Reproduce each line from the records that holds "finishes".

>> Start

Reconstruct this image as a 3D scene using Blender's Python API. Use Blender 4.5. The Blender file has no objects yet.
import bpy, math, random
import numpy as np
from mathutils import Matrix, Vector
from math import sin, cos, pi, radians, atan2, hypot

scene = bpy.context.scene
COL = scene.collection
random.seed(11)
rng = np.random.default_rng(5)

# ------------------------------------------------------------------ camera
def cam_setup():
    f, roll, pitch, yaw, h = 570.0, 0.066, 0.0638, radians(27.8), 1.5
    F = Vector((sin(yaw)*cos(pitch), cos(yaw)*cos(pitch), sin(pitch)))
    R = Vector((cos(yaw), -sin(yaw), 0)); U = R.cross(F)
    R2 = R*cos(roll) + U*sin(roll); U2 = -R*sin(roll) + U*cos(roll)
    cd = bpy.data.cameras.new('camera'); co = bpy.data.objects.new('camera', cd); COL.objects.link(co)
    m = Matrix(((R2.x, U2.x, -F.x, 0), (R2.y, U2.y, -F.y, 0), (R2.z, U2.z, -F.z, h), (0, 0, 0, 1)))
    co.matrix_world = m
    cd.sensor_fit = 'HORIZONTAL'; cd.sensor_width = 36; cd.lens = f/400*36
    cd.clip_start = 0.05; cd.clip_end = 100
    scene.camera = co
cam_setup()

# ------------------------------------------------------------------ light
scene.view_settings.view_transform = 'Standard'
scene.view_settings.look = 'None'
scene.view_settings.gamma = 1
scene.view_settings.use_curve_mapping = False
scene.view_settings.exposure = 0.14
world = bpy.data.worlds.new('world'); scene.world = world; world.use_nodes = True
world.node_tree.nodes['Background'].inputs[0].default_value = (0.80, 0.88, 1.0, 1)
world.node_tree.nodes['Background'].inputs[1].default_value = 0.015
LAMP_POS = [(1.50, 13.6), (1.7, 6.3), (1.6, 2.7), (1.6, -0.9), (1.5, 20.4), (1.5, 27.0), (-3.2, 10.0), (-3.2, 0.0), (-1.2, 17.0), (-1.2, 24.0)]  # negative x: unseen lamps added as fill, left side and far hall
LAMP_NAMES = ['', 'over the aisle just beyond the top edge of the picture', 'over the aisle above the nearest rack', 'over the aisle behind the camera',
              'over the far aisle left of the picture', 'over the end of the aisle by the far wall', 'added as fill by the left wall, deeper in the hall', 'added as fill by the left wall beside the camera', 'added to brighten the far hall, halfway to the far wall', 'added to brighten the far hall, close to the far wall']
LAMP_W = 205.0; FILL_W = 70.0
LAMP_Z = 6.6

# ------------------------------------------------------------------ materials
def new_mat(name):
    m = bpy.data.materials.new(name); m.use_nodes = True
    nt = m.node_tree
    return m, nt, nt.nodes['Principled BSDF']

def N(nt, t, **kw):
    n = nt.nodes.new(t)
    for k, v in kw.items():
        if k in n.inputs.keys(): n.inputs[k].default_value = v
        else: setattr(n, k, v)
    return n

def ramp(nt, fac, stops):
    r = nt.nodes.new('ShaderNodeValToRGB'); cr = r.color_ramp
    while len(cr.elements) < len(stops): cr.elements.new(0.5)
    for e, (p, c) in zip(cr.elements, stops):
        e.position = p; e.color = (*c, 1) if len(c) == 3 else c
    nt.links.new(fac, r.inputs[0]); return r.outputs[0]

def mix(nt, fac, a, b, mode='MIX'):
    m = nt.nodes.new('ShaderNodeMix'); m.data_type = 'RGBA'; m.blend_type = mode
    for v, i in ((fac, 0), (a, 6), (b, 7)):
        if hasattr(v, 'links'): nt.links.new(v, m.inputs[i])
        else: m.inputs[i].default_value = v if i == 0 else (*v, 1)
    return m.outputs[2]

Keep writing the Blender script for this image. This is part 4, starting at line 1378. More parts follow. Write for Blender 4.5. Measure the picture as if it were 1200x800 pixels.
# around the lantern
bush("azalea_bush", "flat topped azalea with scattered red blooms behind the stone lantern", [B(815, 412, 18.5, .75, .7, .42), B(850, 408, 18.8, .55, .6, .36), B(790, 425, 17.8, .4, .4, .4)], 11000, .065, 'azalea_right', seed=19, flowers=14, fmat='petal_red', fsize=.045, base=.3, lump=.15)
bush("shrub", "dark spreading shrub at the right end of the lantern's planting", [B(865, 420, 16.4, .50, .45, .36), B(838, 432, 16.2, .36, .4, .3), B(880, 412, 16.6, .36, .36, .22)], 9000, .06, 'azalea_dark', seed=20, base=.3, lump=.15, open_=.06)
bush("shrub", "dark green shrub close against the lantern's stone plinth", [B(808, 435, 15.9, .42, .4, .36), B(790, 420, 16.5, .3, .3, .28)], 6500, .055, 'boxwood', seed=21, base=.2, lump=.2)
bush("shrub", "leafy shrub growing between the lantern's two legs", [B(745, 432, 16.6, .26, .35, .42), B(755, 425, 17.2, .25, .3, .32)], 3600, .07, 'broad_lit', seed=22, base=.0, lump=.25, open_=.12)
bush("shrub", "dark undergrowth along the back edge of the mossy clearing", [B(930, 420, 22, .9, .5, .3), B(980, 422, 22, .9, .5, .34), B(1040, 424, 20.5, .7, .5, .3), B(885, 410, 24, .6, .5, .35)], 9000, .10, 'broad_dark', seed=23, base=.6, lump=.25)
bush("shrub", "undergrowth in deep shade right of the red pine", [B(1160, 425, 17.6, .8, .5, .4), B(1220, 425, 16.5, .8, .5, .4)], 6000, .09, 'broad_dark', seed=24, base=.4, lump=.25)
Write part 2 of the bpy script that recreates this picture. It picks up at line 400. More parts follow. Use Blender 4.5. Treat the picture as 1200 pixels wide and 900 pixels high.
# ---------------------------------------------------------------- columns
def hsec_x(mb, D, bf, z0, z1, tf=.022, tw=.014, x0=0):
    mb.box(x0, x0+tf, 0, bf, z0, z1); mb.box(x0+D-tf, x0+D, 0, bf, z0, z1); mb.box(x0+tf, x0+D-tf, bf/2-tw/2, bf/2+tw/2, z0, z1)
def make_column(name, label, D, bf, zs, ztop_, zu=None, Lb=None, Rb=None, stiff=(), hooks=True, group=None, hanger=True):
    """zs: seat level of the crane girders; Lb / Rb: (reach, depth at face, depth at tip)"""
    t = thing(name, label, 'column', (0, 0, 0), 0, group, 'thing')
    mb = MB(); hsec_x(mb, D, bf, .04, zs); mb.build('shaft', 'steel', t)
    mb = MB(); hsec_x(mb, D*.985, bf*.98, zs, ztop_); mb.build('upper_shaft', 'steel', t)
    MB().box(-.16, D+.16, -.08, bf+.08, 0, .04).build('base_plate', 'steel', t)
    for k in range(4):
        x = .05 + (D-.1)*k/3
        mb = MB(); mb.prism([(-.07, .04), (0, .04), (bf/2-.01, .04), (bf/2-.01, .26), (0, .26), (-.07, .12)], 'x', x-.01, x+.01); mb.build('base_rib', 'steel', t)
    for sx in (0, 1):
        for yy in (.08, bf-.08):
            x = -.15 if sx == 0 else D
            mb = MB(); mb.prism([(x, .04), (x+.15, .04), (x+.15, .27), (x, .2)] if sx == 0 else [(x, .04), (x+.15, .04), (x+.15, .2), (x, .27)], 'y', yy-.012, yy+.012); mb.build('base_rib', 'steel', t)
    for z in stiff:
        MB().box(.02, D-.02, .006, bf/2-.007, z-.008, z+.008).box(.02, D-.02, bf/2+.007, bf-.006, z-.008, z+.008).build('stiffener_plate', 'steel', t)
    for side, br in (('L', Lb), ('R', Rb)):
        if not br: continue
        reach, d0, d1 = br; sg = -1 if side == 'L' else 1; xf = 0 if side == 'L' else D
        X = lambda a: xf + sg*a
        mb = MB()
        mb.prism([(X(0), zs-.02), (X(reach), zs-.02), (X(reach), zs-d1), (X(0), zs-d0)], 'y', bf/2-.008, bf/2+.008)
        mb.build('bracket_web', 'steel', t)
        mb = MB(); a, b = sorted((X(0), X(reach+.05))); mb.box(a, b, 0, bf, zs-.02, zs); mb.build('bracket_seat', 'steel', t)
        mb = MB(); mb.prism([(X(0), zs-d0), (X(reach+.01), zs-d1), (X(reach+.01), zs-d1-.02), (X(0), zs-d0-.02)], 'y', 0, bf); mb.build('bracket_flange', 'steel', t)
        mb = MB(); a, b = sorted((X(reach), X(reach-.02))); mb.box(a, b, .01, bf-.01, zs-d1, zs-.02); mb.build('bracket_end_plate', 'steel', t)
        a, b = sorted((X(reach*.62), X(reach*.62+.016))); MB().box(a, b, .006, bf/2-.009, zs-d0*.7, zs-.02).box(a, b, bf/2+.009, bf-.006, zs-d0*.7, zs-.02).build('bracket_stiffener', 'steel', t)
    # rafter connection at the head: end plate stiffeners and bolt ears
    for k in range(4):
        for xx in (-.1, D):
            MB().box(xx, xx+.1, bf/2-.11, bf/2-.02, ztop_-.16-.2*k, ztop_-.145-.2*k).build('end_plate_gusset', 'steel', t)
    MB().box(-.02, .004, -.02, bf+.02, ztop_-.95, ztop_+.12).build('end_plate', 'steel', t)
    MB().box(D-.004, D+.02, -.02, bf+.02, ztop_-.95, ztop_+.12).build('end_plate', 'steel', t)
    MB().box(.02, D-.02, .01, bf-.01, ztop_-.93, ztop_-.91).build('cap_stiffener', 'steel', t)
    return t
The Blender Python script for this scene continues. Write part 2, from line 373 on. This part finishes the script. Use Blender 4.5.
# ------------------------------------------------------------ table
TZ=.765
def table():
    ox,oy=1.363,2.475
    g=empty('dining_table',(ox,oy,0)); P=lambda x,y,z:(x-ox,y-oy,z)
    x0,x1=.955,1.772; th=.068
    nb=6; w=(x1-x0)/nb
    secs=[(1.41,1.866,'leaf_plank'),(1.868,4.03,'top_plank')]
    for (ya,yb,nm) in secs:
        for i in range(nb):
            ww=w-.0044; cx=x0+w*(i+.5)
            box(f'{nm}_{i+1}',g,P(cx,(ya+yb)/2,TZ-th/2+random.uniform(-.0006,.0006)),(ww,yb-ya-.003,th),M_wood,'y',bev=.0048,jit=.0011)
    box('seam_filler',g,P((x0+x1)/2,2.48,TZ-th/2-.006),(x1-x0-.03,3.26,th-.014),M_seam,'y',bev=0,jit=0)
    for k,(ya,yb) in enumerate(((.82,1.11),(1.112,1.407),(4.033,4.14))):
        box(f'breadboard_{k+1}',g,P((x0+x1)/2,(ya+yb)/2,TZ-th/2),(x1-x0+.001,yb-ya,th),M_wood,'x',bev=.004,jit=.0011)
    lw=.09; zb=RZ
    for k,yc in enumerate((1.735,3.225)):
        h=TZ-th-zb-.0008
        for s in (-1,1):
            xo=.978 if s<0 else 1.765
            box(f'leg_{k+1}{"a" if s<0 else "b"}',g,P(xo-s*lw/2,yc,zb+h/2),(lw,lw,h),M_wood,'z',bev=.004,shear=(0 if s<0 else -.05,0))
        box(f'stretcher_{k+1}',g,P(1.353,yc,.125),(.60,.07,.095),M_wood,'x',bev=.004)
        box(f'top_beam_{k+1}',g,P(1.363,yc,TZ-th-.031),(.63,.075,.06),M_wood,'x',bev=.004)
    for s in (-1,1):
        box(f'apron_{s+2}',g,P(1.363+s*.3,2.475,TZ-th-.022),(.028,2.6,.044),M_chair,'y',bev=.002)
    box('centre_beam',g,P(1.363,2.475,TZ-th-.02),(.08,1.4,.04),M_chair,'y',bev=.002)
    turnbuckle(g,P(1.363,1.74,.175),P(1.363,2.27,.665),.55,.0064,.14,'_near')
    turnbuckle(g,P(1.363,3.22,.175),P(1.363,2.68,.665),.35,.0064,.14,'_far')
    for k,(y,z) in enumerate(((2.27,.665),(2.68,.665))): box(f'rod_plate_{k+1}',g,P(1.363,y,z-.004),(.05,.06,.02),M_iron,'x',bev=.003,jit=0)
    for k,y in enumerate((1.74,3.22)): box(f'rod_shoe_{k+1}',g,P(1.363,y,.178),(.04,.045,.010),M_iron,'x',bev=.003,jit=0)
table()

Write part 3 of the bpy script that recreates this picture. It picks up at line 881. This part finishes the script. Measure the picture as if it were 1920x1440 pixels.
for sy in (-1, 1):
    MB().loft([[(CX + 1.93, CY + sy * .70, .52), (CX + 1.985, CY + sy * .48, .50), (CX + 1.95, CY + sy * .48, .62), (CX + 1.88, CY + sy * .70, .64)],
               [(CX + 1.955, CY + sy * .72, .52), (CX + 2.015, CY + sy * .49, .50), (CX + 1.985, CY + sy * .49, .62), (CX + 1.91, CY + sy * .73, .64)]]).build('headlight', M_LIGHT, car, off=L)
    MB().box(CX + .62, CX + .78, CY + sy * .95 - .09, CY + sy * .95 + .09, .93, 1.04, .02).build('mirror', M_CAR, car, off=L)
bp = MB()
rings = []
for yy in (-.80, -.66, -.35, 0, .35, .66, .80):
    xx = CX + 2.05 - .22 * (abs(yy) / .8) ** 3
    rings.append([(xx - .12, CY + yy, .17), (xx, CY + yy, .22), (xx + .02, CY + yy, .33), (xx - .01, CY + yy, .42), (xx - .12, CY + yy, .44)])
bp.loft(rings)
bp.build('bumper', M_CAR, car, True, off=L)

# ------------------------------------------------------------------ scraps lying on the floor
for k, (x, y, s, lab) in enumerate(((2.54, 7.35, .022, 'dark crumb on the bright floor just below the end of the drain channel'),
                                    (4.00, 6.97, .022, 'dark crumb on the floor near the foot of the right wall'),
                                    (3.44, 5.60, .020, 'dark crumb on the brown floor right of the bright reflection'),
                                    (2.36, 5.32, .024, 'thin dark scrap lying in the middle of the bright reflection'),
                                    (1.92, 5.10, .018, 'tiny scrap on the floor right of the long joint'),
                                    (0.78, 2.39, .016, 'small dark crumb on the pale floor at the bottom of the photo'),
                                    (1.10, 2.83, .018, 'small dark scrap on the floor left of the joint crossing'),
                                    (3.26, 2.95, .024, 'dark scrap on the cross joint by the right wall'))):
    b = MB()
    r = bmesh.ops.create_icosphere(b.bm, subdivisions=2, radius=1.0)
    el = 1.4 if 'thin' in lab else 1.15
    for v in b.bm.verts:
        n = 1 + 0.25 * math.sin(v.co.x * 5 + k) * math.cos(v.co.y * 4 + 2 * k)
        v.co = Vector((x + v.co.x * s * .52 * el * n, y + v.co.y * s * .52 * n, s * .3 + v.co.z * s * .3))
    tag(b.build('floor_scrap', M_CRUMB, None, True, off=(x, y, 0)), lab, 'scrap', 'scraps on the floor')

>> End

- SOLUTION TO THE PROBLEM:
The Blender Python script for this scene continues. Write part 2, from line 373 on. This part finishes the script. Use Blender 4.5.
Write part 3 of the bpy script that recreates this picture. It picks up at line 881. This part finishes the script. Measure the picture as if it were 1920x1440 pixels.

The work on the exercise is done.